_EXERCISE DETAILS_: Copy from the first line below down to and including the line with "print('chairs', n_chairs[0])". Skip the pictures.

_PROVIDED MATERIAL_:
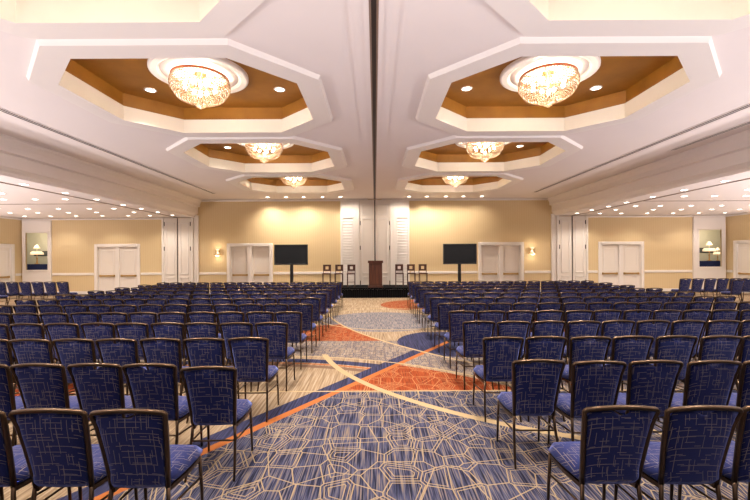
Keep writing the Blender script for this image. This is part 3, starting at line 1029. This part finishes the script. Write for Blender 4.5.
# chairs out in the side rooms
for j, x in enumerate((-11.42, -11.88, -12.34, -12.80, -13.26, -13.72)):
    chair(x, 14.6, 'navy banquet chair in the left side room, %s from the main block' % ORD[j + 1], 'left side room chairs')
chair(-13.1, 13.55, 'navy banquet chair standing before the left side room row', 'left side room chairs')
for j, x in enumerate((11.42, 11.88, 12.34, 12.80, 13.26, 13.72, 14.18)):
    chair(x, 14.7, 'navy banquet chair in the right side room, %s from the main block' % ORD[j + 1], 'right side room chairs')
chair(12.45, 13.7, 'navy banquet chair standing before the right side room row', 'right side room chairs')
print('chairs', n_chairs[0])

# ------------------------------------------------------------------ added upward fill lamps, unseen and without fixtures, to brighten the ceilings
P_UP = 620
for s in (-1, 1):
    for x, y, k in ((10.6, 1.0, .9), (11.0, 5.0, 1.0), (12.4, 8.2, 1.2), (14.8, 12.2, .4), (16.6, 15.6, .25)):
        spot((s * x, y, 1.05), P_UP * k, col=(1, .90, .905), angle=165, blend=.3, size=.25, target=(s * x, y, 4))
for x in (-6.8, -4.4, -1.5, 1.5, 4.4, 6.8):
    spot((x, .8, 1.0), P_UP * .40, col=(1, .90, .905), angle=165, blend=.3, size=.25, target=(x, .8, 4))

# ------------------------------------------------------------------ added even ambient fill entering the open rear and sides, camera, view
w = bpy.data.worlds.new('ambient_fill'); S.world = w
w.use_nodes = True
bg = w.node_tree.nodes['Background']
bg.inputs[0].default_value = (1.0, 0.93, 0.88, 1)
bg.inputs[1].default_value = 0.15

cam = bpy.data.cameras.new('camera')
cam.sensor_fit = 'HORIZONTAL'; cam.sensor_width = 36.0
cam.lens = 400.0 / 750.0 * 36.0
cam.shift_y = 7.0 / 750.0
cam.clip_start = 0.05; cam.clip_end = 200
co = bpy.data.objects.new('camera', cam); COL.objects.link(co)
co.location = (0, 0, CAM_Z)
co.rotation_mode = 'XYZ'
co.rotation_euler = (Matrix.Rotation(math.radians(90), 4, 'X') @ Matrix.Rotation(math.radians(-0.28), 4, 'Z')).to_euler()
S.camera = co
S.view_settings.view_transform = 'Standard'
S.view_settings.look = 'None'
S.view_settings.exposure = 0.33
S.view_settings.gamma = 1.0
S.view_settings.use_curve_mapping = False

_EXERCISE ANSWER_:
Keep writing the Blender script for this image. This is part 3, starting at line 1029. This part finishes the script. Write for Blender 4.5.
# chairs out in the side rooms
for j, x in enumerate((-11.42, -11.88, -12.34, -12.80, -13.26, -13.72)):
    chair(x, 14.6, 'navy banquet chair in the left side room, %s from the main block' % ORD[j + 1], 'left side room chairs')
chair(-13.1, 13.55, 'navy banquet chair standing before the left side room row', 'left side room chairs')
for j, x in enumerate((11.42, 11.88, 12.34, 12.80, 13.26, 13.72, 14.18)):
    chair(x, 14.7, 'navy banquet chair in the right side room, %s from the main block' % ORD[j + 1], 'right side room chairs')
chair(12.45, 13.7, 'navy banquet chair standing before the right side room row', 'right side room chairs')
print('chairs', n_chairs[0])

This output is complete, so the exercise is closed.